After exploring the attic and rooftop terrace, the tour of Casa Batlló concludes with a descent down a stunning staircase. Architect Kengo Kuma‘s masterpiece awaits, as 164,000 aluminum chains are meticulously layered to form a sculptural marvel, paying homage to the organic shapes of Casa Batlló.

As you descend the stairs, the relationship with light evolves, with each floor exhibiting a unique gradient of colors. The aluminum chains, brighter at the top, progressively darken until they turn pitch black upon reaching the former coal mines in the basement.

The Kuma curtain extends through the atrium and the staircase opening, connecting the ground floor to the newly created exhibition spaces in the basement as part of the Casa Batlló 10D Experience. This immersive experience offers visitors a captivating journey through Gaudí’s visionary spirit.

Gaudí Cube by Refik Anadol

In this context, artist Refik Anadol showcases imagery and data on Gaudí, curated through artificial intelligence and presented as a cube.

The Gaudí Cube by Refik Anadol is a unique immersive installation showcasing the world’s first 6-sided LED cube. It draws upon the largest digital library on Gaudí to create a unique experience.

Casa Batlló, Barcelona
Gaudí Cube by Refik Anadol

After an immense research effort, utilizing Artificial Intelligence and advanced machine learning processors has enabled the deciphering of Gaudí’s architectural patterns, biomimetic structures, and design logic that define his legacy.

Practical Information

  • Casa Batlló is located at 43 Passeig de Gràcia.
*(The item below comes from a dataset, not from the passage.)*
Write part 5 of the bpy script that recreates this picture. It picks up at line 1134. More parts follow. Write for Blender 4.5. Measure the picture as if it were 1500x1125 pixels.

It can be reached by metro (Passeig de Gràcia L2, L3, and L4), bus (lines H10, V15, 7, 22, and 24), or on foot while exploring Gaudí’s masterpiece.
  • Casa Batlló welcomes visitors year-round, from 9:00 am to 8:00 pm (last entry at 7:15 pm).
  • The admission fee for adults is €35. Children up to 12 years old enter for free. By purchasing your tickets in advance on the official Casa Batlló website, you can select the time slot that suits you best.
  • Audio guides and guided tours are available in various languages.
  • You can enjoy a drink on the rooftop terrace.
  • Simbolic, the magnificent boutique, offers many articles and souvenirs.